If the whole nation beholds a President’s lawlessness, and he nonetheless does get away with putting himself above the law, the damage to the nation – our concept of what kind of governmental system we have—would be serious. It would remove the guardrails that separate the road from the cliff.

Presidential Competence Versus Ongoing Presidential Destructiveness

Apart from his crimes, Richard Nixon was a competent president. (Which doesn’t at all mean I agreed with Nixon on much.) He understood the governmental processes and structures, and he dealt with them effectively and often constructively (e.g. establishing the EPA).
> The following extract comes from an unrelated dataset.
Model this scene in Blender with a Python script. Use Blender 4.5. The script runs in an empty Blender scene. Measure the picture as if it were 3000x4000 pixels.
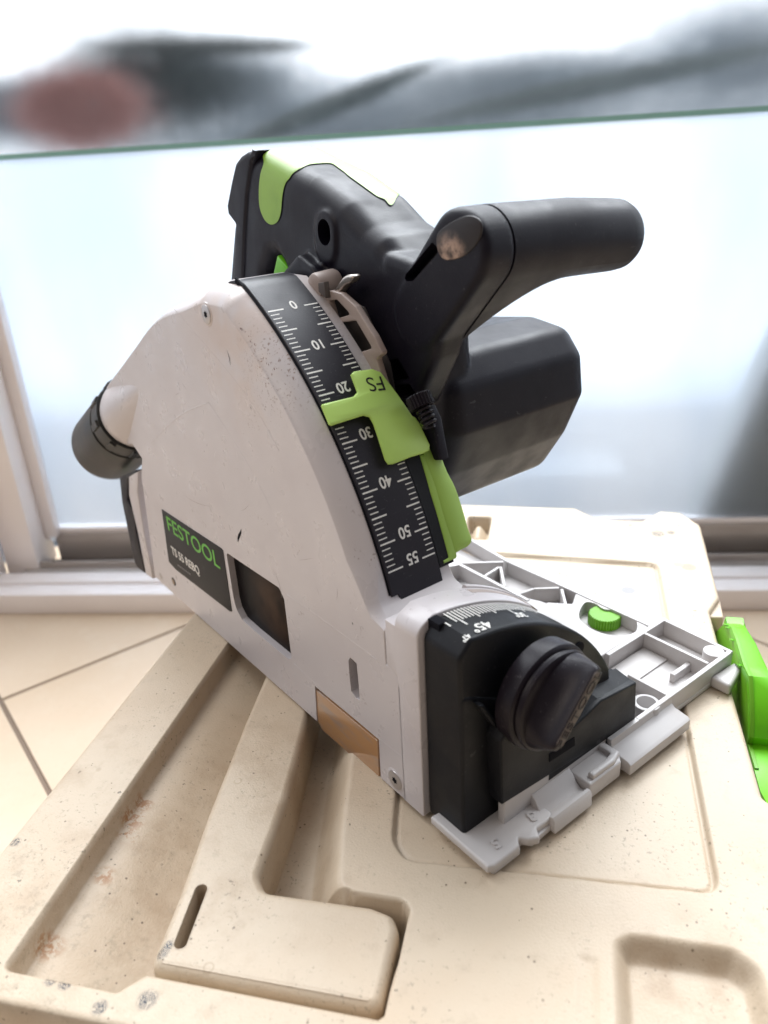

Nixon embraced a reasonably consensual notion of the national interest and worked intelligently to advance it (e.g. his rapprochement with China, putting pressure on our main Cold War rival).

Trump, on the other hand, seems to have an unerring sense of how to make everything worse—whether it is attacking the alliances that have been a bulwark of America’s power, exacerbating the conflicts between racial and ethnic groups of Americans, giving more money and power to the already wealthiest and mightiest at a time when the gaps of inequality were already a serious national problem, stripping people of health care, taking every available action to increase the dangers to us from climate change, seeming to be in some kind of strange partnership with America’s most threatening adversary, and… the list could go on and on.

If Trump had committed no “high crimes and misdemeanors” at all, and thus there was no basis for impeaching him, and thus the nation were stuck with this president, that would still leave the United States in a terribly dangerous situation (unlike with Nixon). (Like the unnecessary war with Iran that we apparently almost plunged into a few weeks ago.)

But of course, he has committed impeachable offenses — so many such offenses that it could reasonably be argued that Trump approximates the most impeachable President we could imagine.

If the Democrats choose nonetheless not even to make the effort to remove such a maximally impeachable President – unlike what the Congress of 1974 did with Richard Nixon – there is no doubt in my mind that historians of this period will regard that failure as a disgraceful dereliction of duty.